Fortunately, the band’s new album Woe Betide You (Season of Mist) has no references to nit nurses. Sadly, it is still a bit of a curate’s egg, in that there is a lot here which is commendable – and a lot that’s just plain crap.

Let’s start with the good bits. The instrumentals are excellent, and range from Folk in their lyricism, via Christian Death’s morbid guitar warbling. They can sound slow and pensive, almost like Cynic or Bauhaus, before blasting off into complex sections, full of power and passion, or mighty full-on Black Metal guitar and drum assaults.

One minute, the songs segue into a series of varied and complex sections, with a great deal of variety. The next, there are some soulfully bittersweet guitars, and then the drums bounce with a high treble rigour. It can be catchy as hell, even moving.

But with that out of the way, let’s focus on the vocals. Oh, they can – on rare occasion – be somewhat in tune, or even appropriately nasty when the black metal is really erupting. For the most part, however, they are awful. Sometimes they sound a bit like a phone sex pest with laryngitis, who at one point seems to have a mildly disappointing orgasm while his fellow heavy breather moans in the background about “cosmic decay”. Then the phone sex pest starts shrieking again, as if in pain, and with little relation to the music.

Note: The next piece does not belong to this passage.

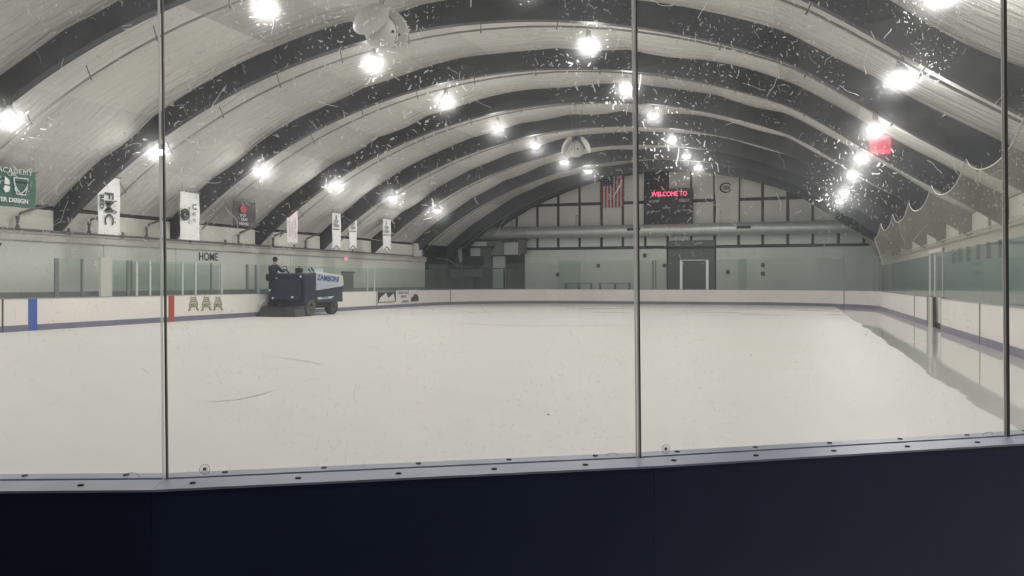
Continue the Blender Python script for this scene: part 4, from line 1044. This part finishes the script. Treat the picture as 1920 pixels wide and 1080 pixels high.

Track six, ‘Pride Eraser’, is a case in point. .At almost 10 minutes long, it would be perfectly enjoyable without the vocals. With the vocals, it’s like cystitis. A perfect summary, then, for the album overall. Regardless, the music itself is excellent. But the vocals, meanwhile, carry on doing their own thing. Their own raspy, guttural, aimless and rather depressing thing.